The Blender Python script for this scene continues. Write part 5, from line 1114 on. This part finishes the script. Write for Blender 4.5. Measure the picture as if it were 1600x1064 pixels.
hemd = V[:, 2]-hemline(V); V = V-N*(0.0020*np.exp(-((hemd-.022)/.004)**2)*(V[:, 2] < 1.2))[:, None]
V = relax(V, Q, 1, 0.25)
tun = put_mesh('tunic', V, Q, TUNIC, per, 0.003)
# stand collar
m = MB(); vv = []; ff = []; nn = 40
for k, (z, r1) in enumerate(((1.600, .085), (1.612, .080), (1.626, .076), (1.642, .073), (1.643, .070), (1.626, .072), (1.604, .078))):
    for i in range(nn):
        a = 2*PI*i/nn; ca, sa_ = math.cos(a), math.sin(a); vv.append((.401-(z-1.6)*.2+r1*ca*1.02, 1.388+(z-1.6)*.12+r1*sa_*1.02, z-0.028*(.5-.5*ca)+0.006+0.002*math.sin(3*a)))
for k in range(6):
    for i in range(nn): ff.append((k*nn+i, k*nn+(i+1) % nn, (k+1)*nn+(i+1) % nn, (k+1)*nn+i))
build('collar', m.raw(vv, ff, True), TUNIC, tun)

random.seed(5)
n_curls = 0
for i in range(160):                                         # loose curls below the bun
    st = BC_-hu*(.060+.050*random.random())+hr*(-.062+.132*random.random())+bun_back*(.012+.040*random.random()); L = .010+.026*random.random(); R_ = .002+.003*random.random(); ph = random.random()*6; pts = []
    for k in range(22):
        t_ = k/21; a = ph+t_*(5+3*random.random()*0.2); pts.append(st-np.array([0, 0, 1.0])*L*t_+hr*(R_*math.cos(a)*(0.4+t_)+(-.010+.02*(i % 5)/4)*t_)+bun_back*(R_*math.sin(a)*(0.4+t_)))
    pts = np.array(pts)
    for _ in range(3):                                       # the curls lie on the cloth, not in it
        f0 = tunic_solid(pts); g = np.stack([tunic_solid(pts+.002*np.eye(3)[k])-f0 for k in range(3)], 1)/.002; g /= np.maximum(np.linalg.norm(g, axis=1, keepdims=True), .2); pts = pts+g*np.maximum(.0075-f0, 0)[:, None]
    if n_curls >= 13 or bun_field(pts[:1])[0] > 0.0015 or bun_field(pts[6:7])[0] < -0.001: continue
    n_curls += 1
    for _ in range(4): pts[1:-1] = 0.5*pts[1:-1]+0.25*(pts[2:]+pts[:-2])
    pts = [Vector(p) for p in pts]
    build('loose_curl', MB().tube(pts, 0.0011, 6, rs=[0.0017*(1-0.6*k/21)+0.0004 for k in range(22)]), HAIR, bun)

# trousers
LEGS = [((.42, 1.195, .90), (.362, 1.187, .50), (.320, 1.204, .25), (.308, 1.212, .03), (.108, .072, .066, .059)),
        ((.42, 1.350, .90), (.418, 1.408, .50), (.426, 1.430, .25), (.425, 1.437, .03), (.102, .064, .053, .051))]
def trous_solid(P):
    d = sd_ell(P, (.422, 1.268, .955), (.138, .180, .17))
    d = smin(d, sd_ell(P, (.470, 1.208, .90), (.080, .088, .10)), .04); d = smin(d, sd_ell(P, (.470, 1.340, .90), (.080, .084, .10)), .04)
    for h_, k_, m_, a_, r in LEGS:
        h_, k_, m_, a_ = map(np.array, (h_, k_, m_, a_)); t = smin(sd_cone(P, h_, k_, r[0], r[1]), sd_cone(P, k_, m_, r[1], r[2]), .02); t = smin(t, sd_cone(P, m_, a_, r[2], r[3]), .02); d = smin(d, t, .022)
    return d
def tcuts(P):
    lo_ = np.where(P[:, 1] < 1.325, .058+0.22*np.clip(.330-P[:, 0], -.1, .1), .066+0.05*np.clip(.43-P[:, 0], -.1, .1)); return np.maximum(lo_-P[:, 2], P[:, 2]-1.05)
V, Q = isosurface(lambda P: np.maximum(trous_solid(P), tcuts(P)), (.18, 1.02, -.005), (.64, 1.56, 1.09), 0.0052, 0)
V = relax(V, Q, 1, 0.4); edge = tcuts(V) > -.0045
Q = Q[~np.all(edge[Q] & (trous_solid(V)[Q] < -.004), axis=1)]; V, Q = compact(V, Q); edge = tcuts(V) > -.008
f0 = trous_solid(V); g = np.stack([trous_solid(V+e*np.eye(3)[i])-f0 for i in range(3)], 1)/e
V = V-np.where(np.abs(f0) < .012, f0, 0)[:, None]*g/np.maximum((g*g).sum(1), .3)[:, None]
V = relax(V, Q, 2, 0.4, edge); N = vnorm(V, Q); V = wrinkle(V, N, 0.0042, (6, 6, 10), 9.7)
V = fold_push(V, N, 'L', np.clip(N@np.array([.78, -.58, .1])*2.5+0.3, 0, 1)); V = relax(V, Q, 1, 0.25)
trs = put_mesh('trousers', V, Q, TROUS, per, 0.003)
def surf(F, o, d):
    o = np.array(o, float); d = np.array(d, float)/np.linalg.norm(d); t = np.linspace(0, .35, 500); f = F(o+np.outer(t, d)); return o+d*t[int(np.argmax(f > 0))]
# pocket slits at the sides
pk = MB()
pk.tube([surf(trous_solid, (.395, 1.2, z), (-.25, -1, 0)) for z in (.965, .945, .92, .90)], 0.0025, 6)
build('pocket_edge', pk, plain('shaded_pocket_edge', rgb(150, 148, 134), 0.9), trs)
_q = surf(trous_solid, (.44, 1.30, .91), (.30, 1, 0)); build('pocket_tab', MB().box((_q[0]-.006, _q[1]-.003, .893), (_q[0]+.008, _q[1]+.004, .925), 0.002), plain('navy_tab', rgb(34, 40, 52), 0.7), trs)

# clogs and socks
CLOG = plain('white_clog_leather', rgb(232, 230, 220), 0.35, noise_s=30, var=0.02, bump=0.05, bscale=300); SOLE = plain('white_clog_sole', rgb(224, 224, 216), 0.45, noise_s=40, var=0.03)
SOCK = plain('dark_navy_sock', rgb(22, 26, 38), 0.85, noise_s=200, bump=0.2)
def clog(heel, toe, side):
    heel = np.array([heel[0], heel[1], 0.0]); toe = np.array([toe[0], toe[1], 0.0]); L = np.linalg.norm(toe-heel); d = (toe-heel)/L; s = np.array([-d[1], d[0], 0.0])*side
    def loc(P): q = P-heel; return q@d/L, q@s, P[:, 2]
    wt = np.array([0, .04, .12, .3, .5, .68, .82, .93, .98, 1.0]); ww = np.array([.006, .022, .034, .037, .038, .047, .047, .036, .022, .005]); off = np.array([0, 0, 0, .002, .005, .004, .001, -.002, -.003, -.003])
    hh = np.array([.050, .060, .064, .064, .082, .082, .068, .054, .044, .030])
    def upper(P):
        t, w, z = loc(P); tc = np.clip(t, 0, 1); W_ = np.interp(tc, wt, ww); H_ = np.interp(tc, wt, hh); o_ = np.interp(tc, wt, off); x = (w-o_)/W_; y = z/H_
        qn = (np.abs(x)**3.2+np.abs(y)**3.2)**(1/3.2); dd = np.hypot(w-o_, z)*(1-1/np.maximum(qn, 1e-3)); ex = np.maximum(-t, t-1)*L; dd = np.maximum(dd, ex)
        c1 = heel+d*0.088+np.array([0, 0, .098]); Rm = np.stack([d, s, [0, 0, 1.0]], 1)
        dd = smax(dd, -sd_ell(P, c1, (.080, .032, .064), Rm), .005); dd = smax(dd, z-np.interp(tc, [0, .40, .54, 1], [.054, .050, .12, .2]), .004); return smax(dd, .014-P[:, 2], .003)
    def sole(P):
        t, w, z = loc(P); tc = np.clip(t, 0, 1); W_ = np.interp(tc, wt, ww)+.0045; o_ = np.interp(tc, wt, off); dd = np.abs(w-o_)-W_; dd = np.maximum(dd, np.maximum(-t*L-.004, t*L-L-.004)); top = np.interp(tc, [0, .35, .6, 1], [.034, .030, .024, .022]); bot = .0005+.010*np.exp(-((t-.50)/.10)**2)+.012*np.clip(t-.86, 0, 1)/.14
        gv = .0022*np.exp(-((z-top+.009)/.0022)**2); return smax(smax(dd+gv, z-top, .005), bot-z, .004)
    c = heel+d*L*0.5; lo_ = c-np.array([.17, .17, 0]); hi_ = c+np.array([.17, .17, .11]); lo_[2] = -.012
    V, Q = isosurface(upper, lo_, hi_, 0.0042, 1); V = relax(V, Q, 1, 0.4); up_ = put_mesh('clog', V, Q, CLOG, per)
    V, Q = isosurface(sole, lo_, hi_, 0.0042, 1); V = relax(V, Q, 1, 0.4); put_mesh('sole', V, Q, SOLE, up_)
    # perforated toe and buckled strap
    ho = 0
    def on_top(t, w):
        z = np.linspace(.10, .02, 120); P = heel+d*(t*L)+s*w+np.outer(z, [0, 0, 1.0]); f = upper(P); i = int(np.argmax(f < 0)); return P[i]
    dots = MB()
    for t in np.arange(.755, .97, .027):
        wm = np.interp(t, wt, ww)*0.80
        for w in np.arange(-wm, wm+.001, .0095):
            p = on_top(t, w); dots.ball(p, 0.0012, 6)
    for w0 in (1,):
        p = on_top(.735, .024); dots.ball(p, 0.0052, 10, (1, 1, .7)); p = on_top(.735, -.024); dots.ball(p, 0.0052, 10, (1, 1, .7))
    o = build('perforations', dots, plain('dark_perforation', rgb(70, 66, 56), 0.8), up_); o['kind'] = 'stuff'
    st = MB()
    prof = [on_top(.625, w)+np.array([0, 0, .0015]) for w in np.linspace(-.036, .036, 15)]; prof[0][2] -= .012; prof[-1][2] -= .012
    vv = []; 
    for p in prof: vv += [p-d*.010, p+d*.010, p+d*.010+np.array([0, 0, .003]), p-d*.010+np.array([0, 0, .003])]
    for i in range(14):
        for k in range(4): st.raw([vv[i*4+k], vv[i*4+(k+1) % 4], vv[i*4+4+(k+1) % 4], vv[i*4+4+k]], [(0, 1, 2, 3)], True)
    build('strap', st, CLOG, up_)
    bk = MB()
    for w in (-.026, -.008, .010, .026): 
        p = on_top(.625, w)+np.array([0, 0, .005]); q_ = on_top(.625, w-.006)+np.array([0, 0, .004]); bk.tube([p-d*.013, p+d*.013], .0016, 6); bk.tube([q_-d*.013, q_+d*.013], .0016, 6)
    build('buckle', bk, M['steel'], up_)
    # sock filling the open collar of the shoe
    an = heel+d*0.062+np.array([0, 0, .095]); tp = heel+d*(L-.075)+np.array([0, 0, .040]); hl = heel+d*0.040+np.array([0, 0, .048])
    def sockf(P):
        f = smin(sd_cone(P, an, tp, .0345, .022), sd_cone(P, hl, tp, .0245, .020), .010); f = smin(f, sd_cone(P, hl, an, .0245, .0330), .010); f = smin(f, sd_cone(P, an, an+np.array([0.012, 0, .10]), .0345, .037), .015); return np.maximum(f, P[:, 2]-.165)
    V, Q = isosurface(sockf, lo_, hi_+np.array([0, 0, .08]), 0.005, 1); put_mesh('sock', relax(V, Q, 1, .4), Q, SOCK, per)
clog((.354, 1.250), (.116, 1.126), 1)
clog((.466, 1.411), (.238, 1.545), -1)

◆ ◆ ◆ ◆

Everything from the first line of the data through the line containing "build('collar', m.raw(vv, ff, True), TUNIC, tun)" should be echoed exactly. Add nothing.

The Blender Python script for this scene continues. Write part 5, from line 1114 on. This part finishes the script. Write for Blender 4.5. Measure the picture as if it were 1600x1064 pixels.
hemd = V[:, 2]-hemline(V); V = V-N*(0.0020*np.exp(-((hemd-.022)/.004)**2)*(V[:, 2] < 1.2))[:, None]
V = relax(V, Q, 1, 0.25)
tun = put_mesh('tunic', V, Q, TUNIC, per, 0.003)
# stand collar
m = MB(); vv = []; ff = []; nn = 40
for k, (z, r1) in enumerate(((1.600, .085), (1.612, .080), (1.626, .076), (1.642, .073), (1.643, .070), (1.626, .072), (1.604, .078))):
    for i in range(nn):
        a = 2*PI*i/nn; ca, sa_ = math.cos(a), math.sin(a); vv.append((.401-(z-1.6)*.2+r1*ca*1.02, 1.388+(z-1.6)*.12+r1*sa_*1.02, z-0.028*(.5-.5*ca)+0.006+0.002*math.sin(3*a)))
for k in range(6):
    for i in range(nn): ff.append((k*nn+i, k*nn+(i+1) % nn, (k+1)*nn+(i+1) % nn, (k+1)*nn+i))
build('collar', m.raw(vv, ff, True), TUNIC, tun)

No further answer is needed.